In this appeal, the Commonwealth Court found that an informal citizens group who failed to appear before the City of Philadelphia’s Zoning Board of Adjustment lacked standing to appeal the Board’s decision because the group was not an “aggrieved person” with representational standing.

Appellant “The Faithful Laurentians, by their Trustees Ad Litem, Carolyn Devine and Venise Whitaker,” (“Appellant”) is an informal citizens group that advocates for the preservation and reuse of Saint Laurentius Polish Catholic Church in Philadelphia. The Archdiocese of Philadelphia previously owned the Church and surrounding parcels of land, although the Archdiocese closed the church in 2014, and the Philadelphia Department of Licenses and Inspections (“L&I”) has since deemed the structure unsafe due to serious structural problems. The Archdiocese sold the property to Linden Lane Capital Partners, LLC (“Linden”) in 2016, who subsequently assigned its rights to the property to Appellee, 1600 Berks, LLC (“Appellee”). In 2016, Linden submitted a zoning permit application to L&I, seeking authorization to convert the property into twenty-three residential housing units, while preserving the church’s historic exterior. L&I denied the application because the property is zoned RSA-5, which only permits the property to be used for single-family homes. Linden appealed L&I’s denial to the City of Philadelphia, Zoning Board of Adjustment (the “Board”).

The Board conducted a hearing on Linden’s use and dimensional variances application where some members of the public testified in opposition to the application, including Venise Whitaker (who is identified in the caption as Trustee Ad Litem for Appellant). The Board ultimately approved Linden’s application and granted the requested variances. Appellant appealed the Board’s decision to the trial court, and the city and Appellee filed a motion to quash the appeal, arguing that Appellant lacked standing because no one had appeared or objected on behalf of the Faithful Laurentians at the Board hearing. The trial court granted Appellees’ motion to quash Appellant’s appeal due to lack of standing, and this appeal followed.

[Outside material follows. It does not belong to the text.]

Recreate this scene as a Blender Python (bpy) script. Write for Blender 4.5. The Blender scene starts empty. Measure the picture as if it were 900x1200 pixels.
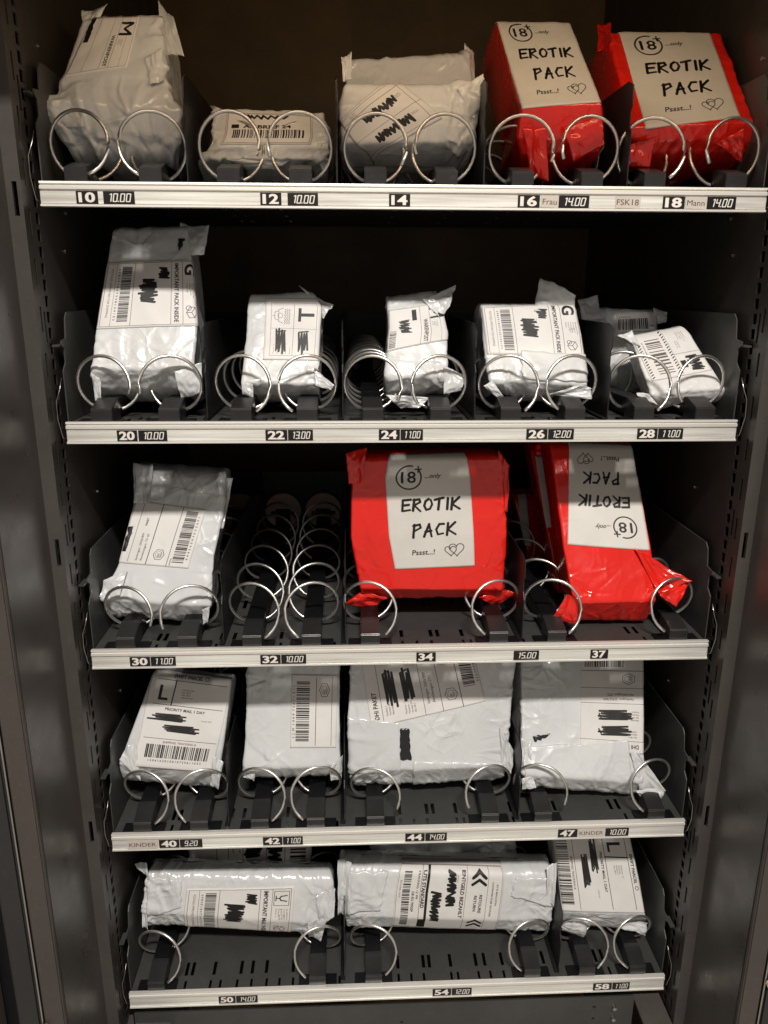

 The Commonwealth Court affirmed the trial court’s decision, finding that Appellant did not have standing to appeal. The crux of the Commonwealth Court’s decision was that Appellants were not “aggrieved person[s],” within the meaning of Section 17.1 of the Home Rule Act, as required in order to have standing to appeal a decision of the Board to the trial court. To be aggrieved, a party must establish an interest that is “substantial, direct, and immediate.” Appellant claimed that it had representational standing to appeal the Board’s decision because some of its members testified during the Board’s hearing. The Court rejected this claim because nobody who had testified before the Board had identified themselves as a member of the “Faithful Laurentians,” or stated they were appearing on its behalf. This included Venise Whitaker (in fact, the Court found there was no evidence to suggest that Carolyn Devine or Venise Whitaker were ever appointed by a Court as trustees ad litem, as they claim). Therefore, the Court found that Appellant failed to establish that the Faithful Laurentians were an aggrieved party with representational standing.